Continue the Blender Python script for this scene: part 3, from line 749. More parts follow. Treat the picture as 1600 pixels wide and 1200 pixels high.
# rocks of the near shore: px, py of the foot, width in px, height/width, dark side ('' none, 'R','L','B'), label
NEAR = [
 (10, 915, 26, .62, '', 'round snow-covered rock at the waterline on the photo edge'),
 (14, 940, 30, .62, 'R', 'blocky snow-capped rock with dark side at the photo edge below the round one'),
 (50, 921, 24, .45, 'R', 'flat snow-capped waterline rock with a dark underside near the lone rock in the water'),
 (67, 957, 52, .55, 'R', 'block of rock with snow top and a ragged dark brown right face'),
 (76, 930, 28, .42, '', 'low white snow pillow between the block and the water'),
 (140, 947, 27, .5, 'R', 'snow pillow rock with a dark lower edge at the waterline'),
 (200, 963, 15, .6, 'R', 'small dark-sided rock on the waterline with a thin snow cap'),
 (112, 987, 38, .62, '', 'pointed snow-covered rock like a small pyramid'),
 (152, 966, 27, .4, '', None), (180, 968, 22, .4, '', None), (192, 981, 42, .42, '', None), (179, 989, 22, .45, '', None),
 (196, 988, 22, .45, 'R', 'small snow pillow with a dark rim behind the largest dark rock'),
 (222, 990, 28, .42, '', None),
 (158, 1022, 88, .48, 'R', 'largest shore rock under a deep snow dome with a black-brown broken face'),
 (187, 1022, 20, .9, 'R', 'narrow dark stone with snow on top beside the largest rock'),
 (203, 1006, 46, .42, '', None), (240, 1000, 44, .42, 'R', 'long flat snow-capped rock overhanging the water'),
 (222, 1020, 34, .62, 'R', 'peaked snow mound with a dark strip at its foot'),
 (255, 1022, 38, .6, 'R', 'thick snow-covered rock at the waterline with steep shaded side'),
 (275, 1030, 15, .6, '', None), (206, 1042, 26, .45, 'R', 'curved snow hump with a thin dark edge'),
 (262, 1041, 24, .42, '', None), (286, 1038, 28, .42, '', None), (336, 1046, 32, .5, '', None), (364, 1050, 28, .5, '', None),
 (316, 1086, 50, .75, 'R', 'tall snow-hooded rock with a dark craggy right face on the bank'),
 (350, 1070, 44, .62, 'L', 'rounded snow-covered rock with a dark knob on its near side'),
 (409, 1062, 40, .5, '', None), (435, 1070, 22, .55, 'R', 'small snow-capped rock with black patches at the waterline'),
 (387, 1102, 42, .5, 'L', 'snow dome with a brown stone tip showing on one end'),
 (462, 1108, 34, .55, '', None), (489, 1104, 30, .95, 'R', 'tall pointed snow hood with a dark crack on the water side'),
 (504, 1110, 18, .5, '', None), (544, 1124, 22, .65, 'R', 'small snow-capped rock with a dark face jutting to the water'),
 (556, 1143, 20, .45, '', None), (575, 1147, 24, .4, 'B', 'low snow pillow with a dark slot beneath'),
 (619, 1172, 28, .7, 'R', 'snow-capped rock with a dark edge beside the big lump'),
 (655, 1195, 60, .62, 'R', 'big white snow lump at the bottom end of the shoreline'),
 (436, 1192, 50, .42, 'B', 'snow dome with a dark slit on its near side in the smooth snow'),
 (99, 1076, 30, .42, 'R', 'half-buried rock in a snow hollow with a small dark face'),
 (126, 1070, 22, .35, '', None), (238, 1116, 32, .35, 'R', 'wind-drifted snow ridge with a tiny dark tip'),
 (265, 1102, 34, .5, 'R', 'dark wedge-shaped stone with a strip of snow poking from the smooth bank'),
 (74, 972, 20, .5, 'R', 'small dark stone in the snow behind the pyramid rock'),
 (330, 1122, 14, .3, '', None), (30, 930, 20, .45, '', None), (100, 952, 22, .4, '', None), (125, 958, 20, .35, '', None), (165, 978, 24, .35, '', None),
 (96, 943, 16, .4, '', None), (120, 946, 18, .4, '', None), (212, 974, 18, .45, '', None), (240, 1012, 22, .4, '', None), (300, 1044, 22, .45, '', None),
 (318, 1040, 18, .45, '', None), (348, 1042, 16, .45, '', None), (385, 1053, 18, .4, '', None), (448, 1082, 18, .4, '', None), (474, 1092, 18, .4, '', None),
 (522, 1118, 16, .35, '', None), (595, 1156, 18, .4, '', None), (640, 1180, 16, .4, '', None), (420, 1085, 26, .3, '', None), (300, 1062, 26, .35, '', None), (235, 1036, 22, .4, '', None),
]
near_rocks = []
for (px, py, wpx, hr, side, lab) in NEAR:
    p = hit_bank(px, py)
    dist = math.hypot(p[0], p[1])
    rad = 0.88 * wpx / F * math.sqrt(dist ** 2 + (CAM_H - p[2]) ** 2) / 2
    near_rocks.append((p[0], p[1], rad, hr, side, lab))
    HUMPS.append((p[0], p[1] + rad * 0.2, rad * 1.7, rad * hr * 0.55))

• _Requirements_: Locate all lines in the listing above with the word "from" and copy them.

• _Written reply_:
Continue the Blender Python script for this scene: part 3, from line 749. More parts follow. Treat the picture as 1600 pixels wide and 1200 pixels high.
 (265, 1102, 34, .5, 'R', 'dark wedge-shaped stone with a strip of snow poking from the smooth bank'),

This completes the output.